Jesús, en esta línea, echa por tierra la vanidad del mundo. ¿Qué diría hoy, si viera la obsesión que tenemos por salir en la foto, por ser notados, por exhibir nuestra vida en las redes sociales? ¿Qué diría ante esos shows televisivos que se recrean en ventilar intimidades y trapos sucios? ¿Y ante el ansia de tantos jóvenes por ser famosos, por tener miles de fans o seguidores, por ser «figuras estelares», antes que constructores de algo nuevo? La vanidad no es cosa nueva. Jesús ya observó esta tendencia entre sus gentes. En los banquetes, ¡todos querían ocupar los mejores puestos! Debía ser hasta ridículo ver los esfuerzos y peleas de unos y otros por estar en el mejor lugar. Jesús da una lección sabia a quienes le escuchan. Si eres humilde y no te ensalzas, el dueño de la casa te valorará por lo que eres y quizás te asigne un mejor lugar, antes que a todos los vanidosos. «El que se humilla será enaltecido; el que se enaltece será humillado.»

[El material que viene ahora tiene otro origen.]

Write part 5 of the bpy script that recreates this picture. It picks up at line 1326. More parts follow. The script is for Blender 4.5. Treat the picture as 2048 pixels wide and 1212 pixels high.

Esta lógica es también la del reino de Dios. Ante Dios los que parecen más importantes quizás no lo sean tanto, porque Dios no mira las apariencias pomposas y brillantes, sino el corazón. ¿Qué hay en nuestro corazón? ¿Qué riquezas atesoramos dentro? Si pudiéramos ver la realidad y las personas con ojos de Dios, quizás quedaríamos sorprendidos. Tal vez veríamos una gran pobreza y un enorme vacío en personas que parecen tan interesantes, tan atractivas, tan ricas y exitosas en su profesión. Y tal vez en personas anodinas, pequeñas, simples, veríamos brillar un enorme tesoro de bondad y amor.

¿Qué llena nuestro corazón? Si lo tenemos lleno de Dios, lleno de nuestros seres queridos, lleno de gratitud por tantas cosas buenas como recibimos cada día, no necesitaremos más: ni salir en la foto, ni ser reconocidos, ni tener buena fama, ni mucho dinero, ni muchos fans… Viviremos con sencilla humildad, con alegría, con paz, porque ya lo tenemos todo. Como decía santa Teresa, una gran maestra de humildad, «quien a Dios tiene, nada le falta».